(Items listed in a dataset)
———

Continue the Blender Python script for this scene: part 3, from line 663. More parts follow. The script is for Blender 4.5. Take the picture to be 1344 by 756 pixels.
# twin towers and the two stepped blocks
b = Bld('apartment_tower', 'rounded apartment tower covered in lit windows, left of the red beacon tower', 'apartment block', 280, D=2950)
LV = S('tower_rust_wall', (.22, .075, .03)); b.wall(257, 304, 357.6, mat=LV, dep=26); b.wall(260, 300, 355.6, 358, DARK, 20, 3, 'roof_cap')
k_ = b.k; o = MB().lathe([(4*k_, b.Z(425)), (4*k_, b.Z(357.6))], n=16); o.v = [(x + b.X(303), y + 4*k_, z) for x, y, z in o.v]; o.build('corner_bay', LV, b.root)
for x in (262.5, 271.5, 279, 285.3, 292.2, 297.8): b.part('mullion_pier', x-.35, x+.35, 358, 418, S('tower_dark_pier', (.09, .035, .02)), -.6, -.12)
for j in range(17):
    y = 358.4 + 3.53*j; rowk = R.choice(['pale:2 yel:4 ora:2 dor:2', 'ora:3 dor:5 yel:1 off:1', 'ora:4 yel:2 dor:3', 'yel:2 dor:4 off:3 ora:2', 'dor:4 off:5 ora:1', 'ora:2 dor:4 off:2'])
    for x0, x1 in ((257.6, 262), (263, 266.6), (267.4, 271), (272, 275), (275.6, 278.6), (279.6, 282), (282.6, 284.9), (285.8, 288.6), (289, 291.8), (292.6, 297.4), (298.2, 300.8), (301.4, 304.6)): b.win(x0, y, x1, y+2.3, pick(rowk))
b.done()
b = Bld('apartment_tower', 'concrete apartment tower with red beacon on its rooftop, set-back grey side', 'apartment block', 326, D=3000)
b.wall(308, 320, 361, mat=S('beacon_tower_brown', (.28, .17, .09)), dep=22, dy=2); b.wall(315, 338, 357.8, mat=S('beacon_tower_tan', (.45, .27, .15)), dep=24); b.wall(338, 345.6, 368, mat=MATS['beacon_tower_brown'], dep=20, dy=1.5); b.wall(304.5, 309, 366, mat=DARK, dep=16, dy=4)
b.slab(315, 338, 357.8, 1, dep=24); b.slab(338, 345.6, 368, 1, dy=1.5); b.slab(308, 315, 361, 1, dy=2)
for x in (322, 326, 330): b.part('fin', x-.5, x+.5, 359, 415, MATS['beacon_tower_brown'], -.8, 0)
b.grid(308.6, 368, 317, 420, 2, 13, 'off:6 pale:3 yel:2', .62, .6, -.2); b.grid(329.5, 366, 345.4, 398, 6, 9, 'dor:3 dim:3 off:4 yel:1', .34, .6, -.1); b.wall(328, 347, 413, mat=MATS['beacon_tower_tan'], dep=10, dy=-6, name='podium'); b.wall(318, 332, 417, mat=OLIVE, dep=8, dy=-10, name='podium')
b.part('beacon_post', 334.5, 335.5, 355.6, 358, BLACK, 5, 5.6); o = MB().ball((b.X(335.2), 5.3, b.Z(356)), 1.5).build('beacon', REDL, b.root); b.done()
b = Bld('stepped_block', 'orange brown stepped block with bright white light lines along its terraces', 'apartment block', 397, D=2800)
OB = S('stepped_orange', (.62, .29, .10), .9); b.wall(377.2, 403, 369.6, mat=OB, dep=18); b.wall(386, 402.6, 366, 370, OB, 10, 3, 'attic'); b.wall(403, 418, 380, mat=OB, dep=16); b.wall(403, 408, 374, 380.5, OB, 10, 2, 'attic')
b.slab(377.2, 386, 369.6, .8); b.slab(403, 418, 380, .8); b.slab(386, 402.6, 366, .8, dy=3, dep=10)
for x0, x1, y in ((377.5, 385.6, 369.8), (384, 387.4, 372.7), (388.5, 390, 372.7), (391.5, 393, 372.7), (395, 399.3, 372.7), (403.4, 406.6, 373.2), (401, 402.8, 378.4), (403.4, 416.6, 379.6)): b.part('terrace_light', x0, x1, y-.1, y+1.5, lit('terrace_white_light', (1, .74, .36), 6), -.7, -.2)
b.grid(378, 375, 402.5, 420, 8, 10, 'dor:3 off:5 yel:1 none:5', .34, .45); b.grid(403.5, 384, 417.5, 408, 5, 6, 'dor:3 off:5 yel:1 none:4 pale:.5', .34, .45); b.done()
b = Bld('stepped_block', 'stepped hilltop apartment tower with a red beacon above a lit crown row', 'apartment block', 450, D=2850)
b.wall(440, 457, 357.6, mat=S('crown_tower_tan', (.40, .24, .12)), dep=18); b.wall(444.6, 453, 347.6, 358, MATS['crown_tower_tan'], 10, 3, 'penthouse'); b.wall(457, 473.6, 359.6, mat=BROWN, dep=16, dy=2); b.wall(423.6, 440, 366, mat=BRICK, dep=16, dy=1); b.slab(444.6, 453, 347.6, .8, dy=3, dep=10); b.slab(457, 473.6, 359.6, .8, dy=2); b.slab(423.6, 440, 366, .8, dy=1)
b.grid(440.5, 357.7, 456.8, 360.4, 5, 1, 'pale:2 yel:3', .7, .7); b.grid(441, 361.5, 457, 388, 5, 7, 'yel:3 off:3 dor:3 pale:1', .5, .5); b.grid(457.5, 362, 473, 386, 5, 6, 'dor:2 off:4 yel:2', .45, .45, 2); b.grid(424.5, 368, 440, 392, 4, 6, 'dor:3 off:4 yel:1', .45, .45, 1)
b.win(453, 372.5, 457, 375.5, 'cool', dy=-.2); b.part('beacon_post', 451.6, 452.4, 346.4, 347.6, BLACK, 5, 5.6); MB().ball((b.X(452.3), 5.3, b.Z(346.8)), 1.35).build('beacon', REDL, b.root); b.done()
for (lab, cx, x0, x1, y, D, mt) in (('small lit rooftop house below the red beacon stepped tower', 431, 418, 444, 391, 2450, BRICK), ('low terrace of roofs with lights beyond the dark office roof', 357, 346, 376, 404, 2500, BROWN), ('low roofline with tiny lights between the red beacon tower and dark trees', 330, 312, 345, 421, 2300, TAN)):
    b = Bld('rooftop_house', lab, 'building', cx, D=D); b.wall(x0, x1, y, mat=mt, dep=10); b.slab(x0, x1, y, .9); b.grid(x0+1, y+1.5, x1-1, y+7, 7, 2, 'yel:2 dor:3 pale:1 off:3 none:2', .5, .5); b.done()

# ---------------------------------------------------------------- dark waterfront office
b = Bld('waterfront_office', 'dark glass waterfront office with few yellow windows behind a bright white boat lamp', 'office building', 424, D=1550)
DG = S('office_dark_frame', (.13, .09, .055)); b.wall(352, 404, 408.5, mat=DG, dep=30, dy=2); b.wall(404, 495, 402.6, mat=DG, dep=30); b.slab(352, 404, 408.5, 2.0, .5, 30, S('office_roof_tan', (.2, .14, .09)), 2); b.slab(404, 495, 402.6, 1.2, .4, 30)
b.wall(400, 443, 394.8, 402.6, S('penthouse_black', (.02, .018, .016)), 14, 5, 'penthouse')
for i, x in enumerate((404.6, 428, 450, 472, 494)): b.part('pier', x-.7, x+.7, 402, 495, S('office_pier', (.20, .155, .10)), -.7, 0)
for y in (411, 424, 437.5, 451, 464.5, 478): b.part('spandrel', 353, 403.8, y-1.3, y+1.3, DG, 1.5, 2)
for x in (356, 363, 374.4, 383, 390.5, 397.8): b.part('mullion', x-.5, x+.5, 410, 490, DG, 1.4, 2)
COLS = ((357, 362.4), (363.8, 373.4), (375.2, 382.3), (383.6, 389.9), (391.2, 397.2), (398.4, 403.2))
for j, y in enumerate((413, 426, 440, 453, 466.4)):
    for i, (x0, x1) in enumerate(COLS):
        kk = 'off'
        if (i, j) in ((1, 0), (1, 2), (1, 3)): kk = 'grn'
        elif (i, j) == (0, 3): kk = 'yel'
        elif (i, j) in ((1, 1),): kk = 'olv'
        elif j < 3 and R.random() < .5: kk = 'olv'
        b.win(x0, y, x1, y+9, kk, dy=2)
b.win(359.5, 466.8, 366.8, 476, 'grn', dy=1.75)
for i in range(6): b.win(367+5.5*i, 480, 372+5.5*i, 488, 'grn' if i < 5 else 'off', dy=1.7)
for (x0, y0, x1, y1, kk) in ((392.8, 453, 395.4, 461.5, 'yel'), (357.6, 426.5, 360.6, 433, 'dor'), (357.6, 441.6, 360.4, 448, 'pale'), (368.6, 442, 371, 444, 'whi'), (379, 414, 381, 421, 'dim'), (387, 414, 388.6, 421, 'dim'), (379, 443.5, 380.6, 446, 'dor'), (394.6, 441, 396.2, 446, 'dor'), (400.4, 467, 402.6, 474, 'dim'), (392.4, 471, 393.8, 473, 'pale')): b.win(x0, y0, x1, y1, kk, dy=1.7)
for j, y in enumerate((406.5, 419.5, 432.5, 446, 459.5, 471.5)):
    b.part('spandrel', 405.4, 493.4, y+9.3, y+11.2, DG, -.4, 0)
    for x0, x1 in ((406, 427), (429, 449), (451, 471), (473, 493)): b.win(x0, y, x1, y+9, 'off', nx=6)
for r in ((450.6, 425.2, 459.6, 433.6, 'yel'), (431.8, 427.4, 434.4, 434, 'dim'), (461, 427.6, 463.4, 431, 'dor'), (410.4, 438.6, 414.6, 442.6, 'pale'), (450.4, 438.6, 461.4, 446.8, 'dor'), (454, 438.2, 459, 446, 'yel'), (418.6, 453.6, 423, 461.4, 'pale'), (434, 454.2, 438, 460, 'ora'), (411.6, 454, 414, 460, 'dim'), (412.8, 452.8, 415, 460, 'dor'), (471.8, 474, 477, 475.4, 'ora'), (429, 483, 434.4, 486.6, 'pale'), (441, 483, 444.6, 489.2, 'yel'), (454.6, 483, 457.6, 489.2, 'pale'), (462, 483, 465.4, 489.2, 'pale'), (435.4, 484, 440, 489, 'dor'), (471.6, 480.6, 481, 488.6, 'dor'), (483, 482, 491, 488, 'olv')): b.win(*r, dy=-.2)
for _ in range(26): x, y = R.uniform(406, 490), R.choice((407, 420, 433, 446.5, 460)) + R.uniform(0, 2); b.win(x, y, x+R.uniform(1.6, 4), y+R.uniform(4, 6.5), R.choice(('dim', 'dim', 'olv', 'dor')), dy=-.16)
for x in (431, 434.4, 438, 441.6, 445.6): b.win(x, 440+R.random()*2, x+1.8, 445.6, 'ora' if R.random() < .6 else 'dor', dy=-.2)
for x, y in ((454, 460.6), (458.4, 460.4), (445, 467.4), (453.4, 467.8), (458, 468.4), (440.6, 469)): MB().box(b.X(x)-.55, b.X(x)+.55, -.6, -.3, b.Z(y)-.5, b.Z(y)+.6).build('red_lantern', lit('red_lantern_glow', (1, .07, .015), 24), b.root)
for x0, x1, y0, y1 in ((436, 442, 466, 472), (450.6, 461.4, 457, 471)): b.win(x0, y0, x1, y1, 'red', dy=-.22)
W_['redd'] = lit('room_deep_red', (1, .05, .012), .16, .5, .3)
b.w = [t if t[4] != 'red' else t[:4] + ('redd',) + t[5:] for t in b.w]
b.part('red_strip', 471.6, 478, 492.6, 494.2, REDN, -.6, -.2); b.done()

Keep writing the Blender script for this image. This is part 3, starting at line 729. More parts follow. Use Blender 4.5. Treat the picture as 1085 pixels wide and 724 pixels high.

———

TASK DETAILS
What is the number of lines in this material that hold the string "pixels"? Answer with that number only.

WRITTEN REPLY
2